== Data extract

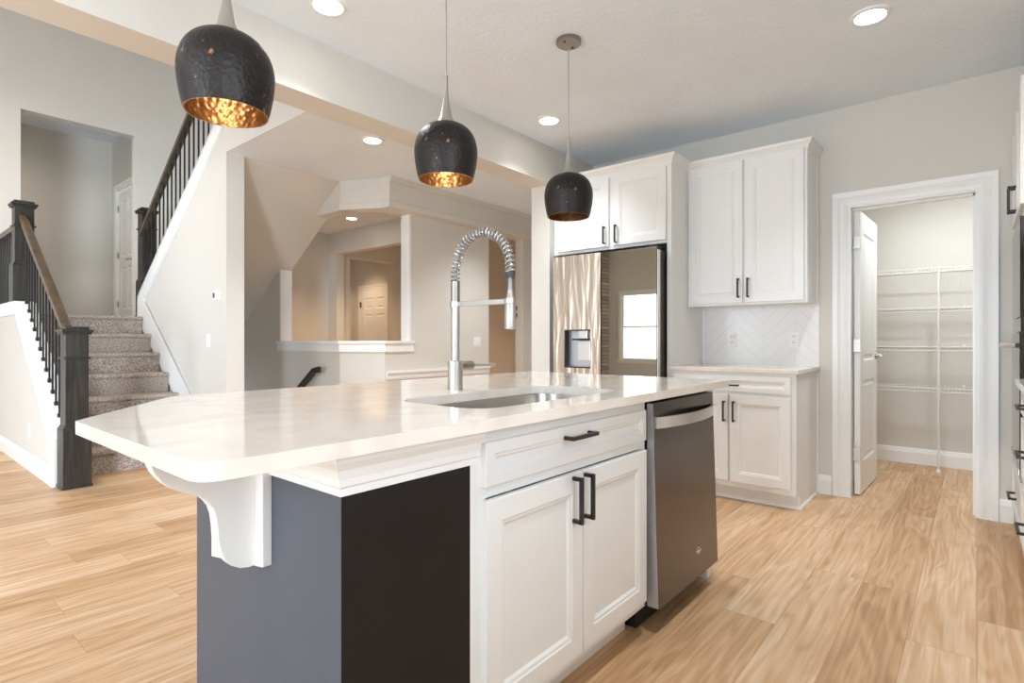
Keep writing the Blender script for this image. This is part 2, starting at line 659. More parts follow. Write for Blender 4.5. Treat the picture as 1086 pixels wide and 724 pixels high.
b = nb()
for (x0, x1, y0, y1) in ((-6.1, SX1, -0.9, 8.6), (SX1, HX0, -0.9, 5.3), (HX0, 6.3, -0.9, 9.2), (SX1, HX0, 8.5, 8.6)):
    box(b, x0, x1, y0, y1, -0.06, 0)
struct('floor', b, FLOOR)
struct('floor_basement', box(nb(), SX0, HX1, 4.6, 8.6, -2.75, -2.7), FLOOR)

b = nb()
box(b, -6.1, KX + 1.75, -0.9, BY0, CH, CH + 0.12)
struct('ceiling', b, CEIL)
b = nb()
box(b, SX0 + 0.008, 6.3, BY1, 5.0, CH, CH + 0.12); box(b, SX1, 6.3, 5.0, 5.03, CH, CH + 0.12)
box(b, HX0, 6.3, 5.03, 9.2, CH, CH + 0.12)
struct('ceiling_hall', b, CEIL)
struct('ceiling_great_room', box(nb(), -6.1, 3.5, BY1, 8.7, 5.4, 5.5), CEIL)
# dropped beam between kitchen and hall, and the wall over it on the great room side
struct('trim_beam', box(nb(), -6.1, KX, BY0, BY1, BZ, CH), WALL)
struct('wall_over_beam', box(nb(), -6.1, 3.5, BY0, BY1, CH, 5.45), WALL)
# short wall that carries the beam beside the fridge
struct('wall_stub', box(nb(), 3.83, KX, 2.79, BY1, 0, BZ), WALL)

# kitchen end wall with the pantry opening
PY0, PY1, PZ = -0.01, 0.695, 2.045
b = nb()
box(b, KX, KX + 0.12, PY1, BY1, 0, CH)
box(b, KX, KX + 0.12, -0.9, PY0, 0, CH)
box(b, KX, KX + 0.12, PY0, PY1, PZ, CH)
struct('wall_kitchen_end', b, WALL)
# pantry box
b = nb()
box(b, 6.12, 6.24, -0.9, 1.2, 0, CH)
struct('wall_pantry_back', b, WALL)
struct('wall_pantry_left', box(nb(), KX + 0.12, 6.12, 0.92, 1.04, 0, CH), WALL)
struct('wall_pantry_right', box(nb(), KX + 0.12, 6.12, -0.87, -0.75, 0, CH), WALL)

# side wall (Y = WY) and window wall (X = WX), with openings


def wall_with_holes(name, axis, pos, thick, a0, a1, z0, z1, holes):
    """cells between hole edges; axis 'x' = wall at X pos, running along Y"""
    aa = sorted({a0, a1, *[h[0] for h in holes], *[h[1] for h in holes]})
    zz = sorted({z0, z1, *[h[2] for h in holes], *[h[3] for h in holes]})
    b = nb()
    for i in range(len(aa) - 1):
        for j in range(len(zz) - 1):
            ca, cz = (aa[i] + aa[i + 1]) / 2, (zz[j] + zz[j + 1]) / 2
            if any(h[0] < ca < h[1] and h[2] < cz < h[3] for h in holes):
                continue
            if axis == 'x':
                box(b, pos, pos + thick, aa[i], aa[i + 1], zz[j], zz[j + 1])
            else:
                box(b, aa[i], aa[i + 1], pos, pos + thick, zz[j], zz[j + 1])
    bmesh.ops.remove_doubles(b, verts=b.verts, dist=1e-5)
    return struct(name, b, WALL)


wall_with_holes('wall_window_side', 'x', WX, -0.12, -0.9, 8.7, 0, 5.45, WIN_X)
wall_with_holes('wall_side', 'y', WY, -0.12, -6.1, KX, 0, CH, ADDED_WIN_Y)


def window(i, axis, a0, a1, z0, z1):
    """double-hung window: casing, sash frames and two panes"""
    def bx(b, u0, u1, d0, d1, zz0, zz1):
        if axis == 'x':
            box(b, WX + d0, WX + d1, u0, u1, zz0, zz1)
        else:
            box(b, u0, u1, WY + d0, WY + d1, zz0, zz1)
    f = nb(); c = 0.085
    bx(f, a0 - c, a0, 0.0, 0.018, z0 - c, z1 + c); bx(f, a1, a1 + c, 0.0, 0.018, z0 - c, z1 + c)
    bx(f, a0, a1, 0.0, 0.018, z1, z1 + c); bx(f, a0 - c - 0.02, a1 + c + 0.02, 0.0, 0.05, z0 - 0.03, z0)
    bx(f, a0, a1, 0.0, 0.018, z0 - c, z0 - 0.03)
    fr = struct('window_%d' % i, f, TRIM)
    s = nb(); t = 0.045; zm = (z0 + z1) / 2
    for lo, hi, dd in ((z0, zm + 0.02, -0.06), (zm - 0.02, z1, -0.09)):
        bx(s, a0, a0 + t, dd, dd + 0.03, lo, hi); bx(s, a1 - t, a1, dd, dd + 0.03, lo, hi)
        bx(s, a0 + t, a1 - t, dd, dd + 0.03, lo, lo + t); bx(s, a0 + t, a1 - t, dd, dd + 0.03, hi - t, hi)
    struct('window_sash', s, TRIM, fr)
    for lo, hi, dd in ((z0, zm, -0.047), (zm, z1, -0.077)):
        g = nb()
        bx(g, a0 + t, a1 - t, dd, dd + 0.004, lo + t, hi - t)
        struct('window_pane', g, PANE, fr)


k = 1
for (a, b_, c, d) in WIN_X:
    window(k, 'x', a, b_, c, d); k += 1
for (a, b_, c, d) in ADDED_WIN_Y:
    window(k, 'y', a, b_, c, d); k += 1  # side-wall windows, added for their light

# tall far wall with the upper hall opening
OX0, OX1, OZ = 1.277, 2.415, 3.79
b = nb()
box(b, -6.1, OX0, TY, TY + 0.12, 0, 5.45)
box(b, OX1, 3.5, TY, TY + 0.12, 0, 5.45)
box(b, OX0, OX1, TY, TY + 0.12, OZ, 5.45)
box(b, OX0, OX1, TY, TY + 0.12, 0, LZ)
struct('wall_far', b, TALL)
UX, UY, UZ = 2.66, 10.44, 4.19
struct('wall_upper_hall_back', box(nb(), -0.5, UX + 0.12, UY, UY + 0.1, LZ - 0.1, UZ), WALL)
b = nb()
box(b, UX, UX + 0.12, TY + 0.12, 9.40, LZ, UZ); box(b, UX, UX + 0.12, 10.19, UY, LZ, UZ); box(b, UX, UX + 0.12, 9.40, 10.19, LZ + 2.03, UZ)
struct('wall_upper_hall_right', b, WALL)
struct('wall_upper_hall_left', box(nb(), -0.6, -0.5, TY + 0.12, UY, LZ - 0.1, UZ), WALL)
struct('ceiling_upper_hall', box(nb(), -0.6, UX + 0.12, TY + 0.12, UY + 0.1, UZ, UZ + 0.08), CEIL)
struct('floor_upper_hall', box(nb(), -0.6, UX + 0.12, TY + 0.12, UY + 0.1, LZ - 0.1, LZ), CARPET)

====

The exercise: Every line of the data should be copied as it stands, without the images.

Solution:
Keep writing the Blender script for this image. This is part 2, starting at line 659. More parts follow. Write for Blender 4.5. Treat the picture as 1086 pixels wide and 724 pixels high.
b = nb()
for (x0, x1, y0, y1) in ((-6.1, SX1, -0.9, 8.6), (SX1, HX0, -0.9, 5.3), (HX0, 6.3, -0.9, 9.2), (SX1, HX0, 8.5, 8.6)):
    box(b, x0, x1, y0, y1, -0.06, 0)
struct('floor', b, FLOOR)
struct('floor_basement', box(nb(), SX0, HX1, 4.6, 8.6, -2.75, -2.7), FLOOR)

b = nb()
box(b, -6.1, KX + 1.75, -0.9, BY0, CH, CH + 0.12)
struct('ceiling', b, CEIL)
b = nb()
box(b, SX0 + 0.008, 6.3, BY1, 5.0, CH, CH + 0.12); box(b, SX1, 6.3, 5.0, 5.03, CH, CH + 0.12)
box(b, HX0, 6.3, 5.03, 9.2, CH, CH + 0.12)
struct('ceiling_hall', b, CEIL)
struct('ceiling_great_room', box(nb(), -6.1, 3.5, BY1, 8.7, 5.4, 5.5), CEIL)
# dropped beam between kitchen and hall, and the wall over it on the great room side
struct('trim_beam', box(nb(), -6.1, KX, BY0, BY1, BZ, CH), WALL)
struct('wall_over_beam', box(nb(), -6.1, 3.5, BY0, BY1, CH, 5.45), WALL)
# short wall that carries the beam beside the fridge
struct('wall_stub', box(nb(), 3.83, KX, 2.79, BY1, 0, BZ), WALL)

# kitchen end wall with the pantry opening
PY0, PY1, PZ = -0.01, 0.695, 2.045
b = nb()
box(b, KX, KX + 0.12, PY1, BY1, 0, CH)
box(b, KX, KX + 0.12, -0.9, PY0, 0, CH)
box(b, KX, KX + 0.12, PY0, PY1, PZ, CH)
struct('wall_kitchen_end', b, WALL)
# pantry box
b = nb()
box(b, 6.12, 6.24, -0.9, 1.2, 0, CH)
struct('wall_pantry_back', b, WALL)
struct('wall_pantry_left', box(nb(), KX + 0.12, 6.12, 0.92, 1.04, 0, CH), WALL)
struct('wall_pantry_right', box(nb(), KX + 0.12, 6.12, -0.87, -0.75, 0, CH), WALL)

# side wall (Y = WY) and window wall (X = WX), with openings


def wall_with_holes(name, axis, pos, thick, a0, a1, z0, z1, holes):
    """cells between hole edges; axis 'x' = wall at X pos, running along Y"""
    aa = sorted({a0, a1, *[h[0] for h in holes], *[h[1] for h in holes]})
    zz = sorted({z0, z1, *[h[2] for h in holes], *[h[3] for h in holes]})
    b = nb()
    for i in range(len(aa) - 1):
        for j in range(len(zz) - 1):
            ca, cz = (aa[i] + aa[i + 1]) / 2, (zz[j] + zz[j + 1]) / 2
            if any(h[0] < ca < h[1] and h[2] < cz < h[3] for h in holes):
                continue
            if axis == 'x':
                box(b, pos, pos + thick, aa[i], aa[i + 1], zz[j], zz[j + 1])
            else:
                box(b, aa[i], aa[i + 1], pos, pos + thick, zz[j], zz[j + 1])
    bmesh.ops.remove_doubles(b, verts=b.verts, dist=1e-5)
    return struct(name, b, WALL)


wall_with_holes('wall_window_side', 'x', WX, -0.12, -0.9, 8.7, 0, 5.45, WIN_X)
wall_with_holes('wall_side', 'y', WY, -0.12, -6.1, KX, 0, CH, ADDED_WIN_Y)


def window(i, axis, a0, a1, z0, z1):
    """double-hung window: casing, sash frames and two panes"""
    def bx(b, u0, u1, d0, d1, zz0, zz1):
        if axis == 'x':
            box(b, WX + d0, WX + d1, u0, u1, zz0, zz1)
        else:
            box(b, u0, u1, WY + d0, WY + d1, zz0, zz1)
    f = nb(); c = 0.085
    bx(f, a0 - c, a0, 0.0, 0.018, z0 - c, z1 + c); bx(f, a1, a1 + c, 0.0, 0.018, z0 - c, z1 + c)
    bx(f, a0, a1, 0.0, 0.018, z1, z1 + c); bx(f, a0 - c - 0.02, a1 + c + 0.02, 0.0, 0.05, z0 - 0.03, z0)
    bx(f, a0, a1, 0.0, 0.018, z0 - c, z0 - 0.03)
    fr = struct('window_%d' % i, f, TRIM)
    s = nb(); t = 0.045; zm = (z0 + z1) / 2
    for lo, hi, dd in ((z0, zm + 0.02, -0.06), (zm - 0.02, z1, -0.09)):
        bx(s, a0, a0 + t, dd, dd + 0.03, lo, hi); bx(s, a1 - t, a1, dd, dd + 0.03, lo, hi)
        bx(s, a0 + t, a1 - t, dd, dd + 0.03, lo, lo + t); bx(s, a0 + t, a1 - t, dd, dd + 0.03, hi - t, hi)
    struct('window_sash', s, TRIM, fr)
    for lo, hi, dd in ((z0, zm, -0.047), (zm, z1, -0.077)):
        g = nb()
        bx(g, a0 + t, a1 - t, dd, dd + 0.004, lo + t, hi - t)
        struct('window_pane', g, PANE, fr)


k = 1
for (a, b_, c, d) in WIN_X:
    window(k, 'x', a, b_, c, d); k += 1
for (a, b_, c, d) in ADDED_WIN_Y:
    window(k, 'y', a, b_, c, d); k += 1  # side-wall windows, added for their light

# tall far wall with the upper hall opening
OX0, OX1, OZ = 1.277, 2.415, 3.79
b = nb()
box(b, -6.1, OX0, TY, TY + 0.12, 0, 5.45)
box(b, OX1, 3.5, TY, TY + 0.12, 0, 5.45)
box(b, OX0, OX1, TY, TY + 0.12, OZ, 5.45)
box(b, OX0, OX1, TY, TY + 0.12, 0, LZ)
struct('wall_far', b, TALL)
UX, UY, UZ = 2.66, 10.44, 4.19
struct('wall_upper_hall_back', box(nb(), -0.5, UX + 0.12, UY, UY + 0.1, LZ - 0.1, UZ), WALL)
b = nb()
box(b, UX, UX + 0.12, TY + 0.12, 9.40, LZ, UZ); box(b, UX, UX + 0.12, 10.19, UY, LZ, UZ); box(b, UX, UX + 0.12, 9.40, 10.19, LZ + 2.03, UZ)
struct('wall_upper_hall_right', b, WALL)
struct('wall_upper_hall_left', box(nb(), -0.6, -0.5, TY + 0.12, UY, LZ - 0.1, UZ), WALL)
struct('ceiling_upper_hall', box(nb(), -0.6, UX + 0.12, TY + 0.12, UY + 0.1, UZ, UZ + 0.08), CEIL)
struct('floor_upper_hall', box(nb(), -0.6, UX + 0.12, TY + 0.12, UY + 0.1, LZ - 0.1, LZ), CARPET)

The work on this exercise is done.